One-pot hydrothermal route to synthesize the ZnIn2S4/g-C3N4 composites with enhanced photocatalytic activity

Heterogeneous ZnIn2S4/g-C3N4 hybrid composites, as highly efficient visible-light-driven photocatalysts, were designed and fabricated by a simple one-step hydrothermal route for the first time, wherein the cubic ZnIn2S4 nanoparticles were in situ immobilized on the surface of porous g-C3N4 nanosheets (NSs). The resultant composites exhibit efficient photocatalytic activities, excellent photo-stability, and versatile photocatalytic abilities towards organic dye degradation, Cr(VI) reduction, and water splitting for H-2 evolution.
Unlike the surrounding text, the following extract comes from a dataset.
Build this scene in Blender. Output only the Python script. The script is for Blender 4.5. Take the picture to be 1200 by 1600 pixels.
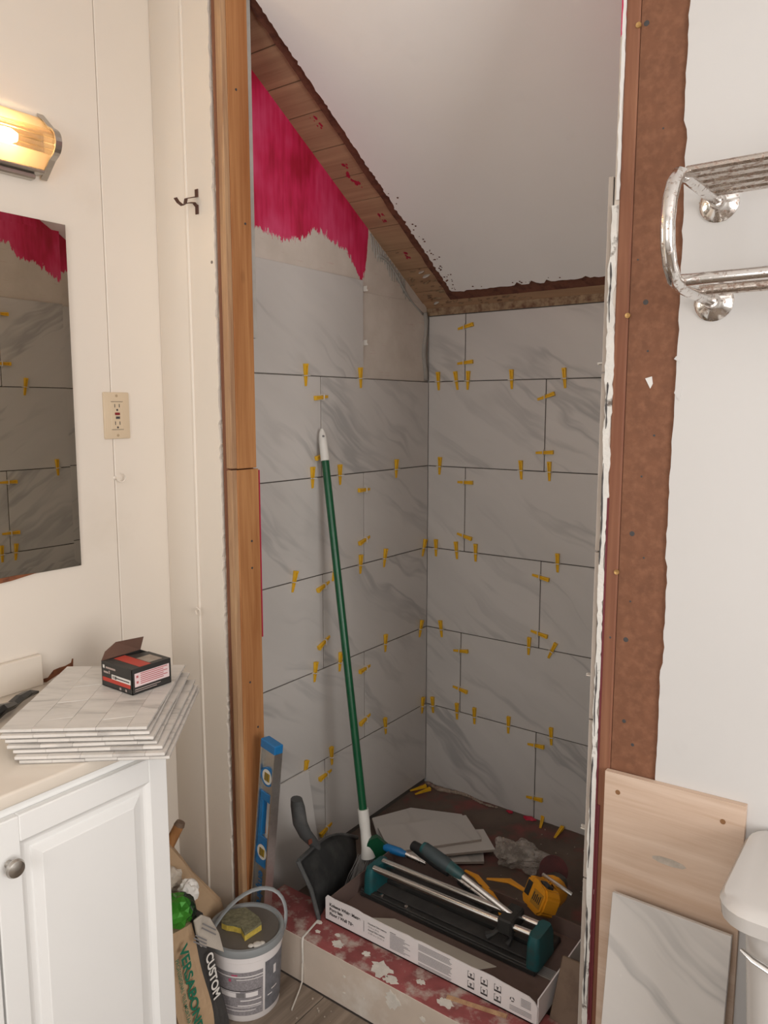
import bpy, bmesh, math, random
from mathutils import Vector, Matrix, Quaternion
random.seed(7)
for o in list(bpy.data.objects):
    bpy.data.objects.remove(o)
scn = bpy.context.scene
COL = scn.collection

# ------------------------------------------------------------------ camera, world, light, exposure
cam_d = bpy.data.cameras.new('camera'); cam = bpy.data.objects.new('camera', cam_d); COL.objects.link(cam)
cam.location = (1.5614, -2.4020, 1.4536)
cam.rotation_euler = (math.pi/2 - .132566, 0, .633452)
cam_d.sensor_fit = 'HORIZONTAL'; cam_d.sensor_width = 36; cam_d.lens = 36*1203.09/1200
cam_d.clip_start = .02
scn.camera = cam
w = bpy.data.worlds.new('sky'); scn.world = w; w.use_nodes = True
w.node_tree.nodes['Background'].inputs['Color'].default_value = (.80, .88, 1, 1)
w.node_tree.nodes['Background'].inputs['Strength'].default_value = 1.2
# daylight from the side window (right of the camera); rear fill added for the ceiling
def daylight(name, loc, rot, w_, h_, energy, color):
    ld = bpy.data.lights.new(name, 'AREA'); ld.shape = 'RECTANGLE'; ld.size = w_; ld.size_y = h_; ld.energy = energy; ld.color = color
    lo = bpy.data.objects.new(name, ld); COL.objects.link(lo); lo.location = loc; lo.rotation_euler = rot
daylight('side_window_daylight', (3.18, -2.4, 1.5), (0, math.radians(90), 0), 1.1, 1.1, 78, (1, .965, .93))
daylight('added_rear_fill', (1.35, -3.58, 1.5), (math.radians(90), 0, 0), .95, 1.05, 26, (1, .965, .93))  # unseen lamp added to lift the sloped ceiling and back tiles
scn.view_settings.view_transform = 'Standard'; scn.view_settings.look = 'None'
scn.view_settings.gamma = 1; scn.view_settings.exposure = -.97
scn.view_settings.use_curve_mapping = False

# ------------------------------------------------------------------ materials
MATS = {}
def new_mat(name):
    m = bpy.data.materials.new(name); m.use_nodes = True
    nt = m.node_tree; b = nt.nodes['Principled BSDF']
    return m, nt, b
class N:
    """tiny node-graph helper"""
    def __init__(s, nt): s.nt = nt
    def n(s, t, **kw):
        nd = s.nt.nodes.new(t)
        for k, v in kw.items():
            if k.startswith('i_'):
                key = k[2:]
                key = int(key) if key.isdigit() else key.replace('_', ' ')
                inp = nd.inputs[key]
                if hasattr(v, 'links') or isinstance(v, bpy.types.NodeSocket): s.nt.links.new(v, inp)
                else: inp.default_value = v
            else: setattr(nd, k, v)
        return nd
    def math(s, op, a, b=0., clamp=False):
        nd = s.nt.nodes.new('ShaderNodeMath'); nd.operation = op; nd.use_clamp = clamp
        for i, v in enumerate((a, b)):
            if isinstance(v, bpy.types.NodeSocket): s.nt.links.new(v, nd.inputs[i])
            else: nd.inputs[i].default_value = v
        return nd.outputs[0]
    def mix(s, f, a, b):
        nd = s.nt.nodes.new('ShaderNodeMix'); nd.data_type = 'RGBA'
        for i, v in ((0, f), (6, a), (7, b)):
            if isinstance(v, bpy.types.NodeSocket): s.nt.links.new(v, nd.inputs[i])
            elif i == 0: nd.inputs[0].default_value = v
            else: nd.inputs[i].default_value = (*v[:3], 1)
        return nd.outputs[2]
    def ramp(s, f, stops):
        nd = s.nt.nodes.new('ShaderNodeValToRGB'); cr = nd.color_ramp
        while len(cr.elements) < len(stops): cr.elements.new(.5)
        for e, (p, c) in zip(cr.elements, stops):
            e.position = p; e.color = (*c, 1) if len(c) == 3 else c
        s.nt.links.new(f, nd.inputs[0]); return nd.outputs[0]
    def noise(s, vec, scale, detail=3, rough=.55, dist=0.):
        nd = s.n('ShaderNodeTexNoise', i_Scale=scale, i_Detail=detail, i_Roughness=rough, i_Distortion=dist)
        if vec is not None: s.nt.links.new(vec, nd.inputs['Vector'])
        return nd.outputs['Fac']
    def vec(s, src, scale=(1, 1, 1), rot=(0, 0, 0), loc=(0, 0, 0)):
        nd = s.n('ShaderNodeMapping'); s.nt.links.new(src, nd.inputs['Vector'])
        nd.inputs['Scale'].default_value = scale; nd.inputs['Rotation'].default_value = rot; nd.inputs['Location'].default_value = loc
        return nd.outputs[0]
    def bump(s, h, strength, dist, b):
        nd = s.n('ShaderNodeBump', i_Strength=strength, i_Distance=dist); s.nt.links.new(h, nd.inputs['Height'])
        s.nt.links.new(nd.outputs[0], b.inputs['Normal'])
    def obj(s): return s.n('ShaderNodeTexCoord').outputs['Object']
    def pos(s): return s.n('ShaderNodeNewGeometry').outputs['Position']
    def rnd(s): return s.n('ShaderNodeObjectInfo').outputs['Random']
G = (.5, .5, .5)
W3 = (1, 1, 1); K3 = (0, 0, 0)
def plain(name, col, rough=.5, metal=0., var=.06, scale=8, bump=0., spec=None):
    """painted / plastic surface with a faint procedural unevenness"""
    if name in MATS: return MATS[name]
    m, nt, b = new_mat(name); g = N(nt)
    f = g.noise(g.obj(), scale, 4)
    dark = tuple(c*(1-var) for c in col); lite = tuple(min(1, c*(1+var)) for c in col)
    c = g.ramp(f, [(.3, dark), (.7, lite)])
    nt.links.new(c, b.inputs['Base Color'])
    b.inputs['Roughness'].default_value = rough; b.inputs['Metallic'].default_value = metal
    if spec is not None: b.inputs['Specular IOR Level'].default_value = spec
    if bump: g.bump(g.noise(g.obj(), scale*12, 3), bump, .002, b)
    MATS[name] = m; return m
def spotted(name, col, spot, scale, lo, hi, rough=.6, bump=.0, base_var=.06, metal=0.):
    """base colour with blotches of a second colour"""
    if name in MATS: return MATS[name]
    m, nt, b = new_mat(name); g = N(nt)
    o = g.pos()
    v = g.noise(o, scale*.7, 4)
    c0 = g.ramp(v, [(.3, tuple(c*(1-base_var) for c in col)), (.7, tuple(min(1, c*(1+base_var)) for c in col))])
    f = g.ramp(g.noise(o, scale, 5, .6), [(lo, K3), (hi, W3)])
    nt.links.new(g.mix(f, c0, spot), b.inputs['Base Color'])
    b.inputs['Roughness'].default_value = rough; b.inputs['Metallic'].default_value = metal
    if bump: g.bump(g.noise(o, scale*5, 4), bump, .003, b)
    MATS[name] = m; return m
def wood(name, light, dark, axis=2, scale=1., rough=.65, knots=True):
    if name in MATS: return MATS[name]
    m, nt, b = new_mat(name); g = N(nt)
    p = g.pos()
    sc = [22*scale]*3; sc[axis] = 1.3*scale
    v = g.vec(p, scale=tuple(sc))
    n1 = g.noise(v, 1.4, 5, .6, .6)
    sc2 = [160*scale]*3; sc2[axis] = 4*scale
    n2 = g.noise(g.vec(p, scale=tuple(sc2)), 1, 2)
    f = g.math('ADD', g.math('MULTIPLY', n1, .75), g.math('MULTIPLY', n2, .25))
    c = g.ramp(f, [(.33, dark), (.52, tuple((a+b_)/2 for a, b_ in zip(light, dark))), (.68, light)])
    if knots:
        sck = [9*scale]*3; sck[axis] = 4.2*scale
        vo = g.n('ShaderNodeTexVoronoi', i_Scale=1.0); nt.links.new(g.vec(p, scale=tuple(sck)), vo.inputs['Vector'])
        k = g.ramp(vo.outputs['Distance'], [(.05, W3), (.13, K3)])
        c = g.mix(g.math('MULTIPLY', k, .7), c, tuple(x*.35 for x in dark))
    nt.links.new(c, b.inputs['Base Color']); b.inputs['Roughness'].default_value = rough
    b.inputs['Specular IOR Level'].default_value = .25
    g.bump(n2, .15, .001, b)
    MATS[name] = m; return m
def metal(name, col, rough, spots=0., spot=(.2, .14, .1)):
    if name in MATS: return MATS[name]
    m, nt, b = new_mat(name); g = N(nt)
    b.inputs['Metallic'].default_value = 1
    f = g.noise(g.pos(), 140, 4)
    if spots:
        s = g.ramp(f, [(.56-spots*.2, K3), (.70-spots*.1, W3)])
        nt.links.new(g.mix(s, col, spot), b.inputs['Base Color'])
        r = g.math('ADD', g.math('MULTIPLY', s, .45), rough); nt.links.new(r, b.inputs['Roughness'])
    else:
        nt.links.new(g.ramp(f, [(.3, tuple(c*.9 for c in col)), (.7, col)]), b.inputs['Base Color'])
        b.inputs['Roughness'].default_value = rough
    MATS[name] = m; return m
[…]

The significant enhancement of photocatalytic activity is attributed to the effective separation of photo-generated charge carrier pairs based on the construction of close heterogeneous interface and well-matched band structure, which can obviously lengthen the life span of holes and electrons pairs. Besides, the effective charge transfer from cubic ZnIn2S4 to ultrathin g-C3N4 NSs was confirmed by photoluminescence spectra, transient photocurrent-time (I-t) curves and electrochemical impedance spectroscopy Nyquist plots. This research provides a new sight in designing the highly efficient visible light responsive photocatalysts for environmental remediation and energy production.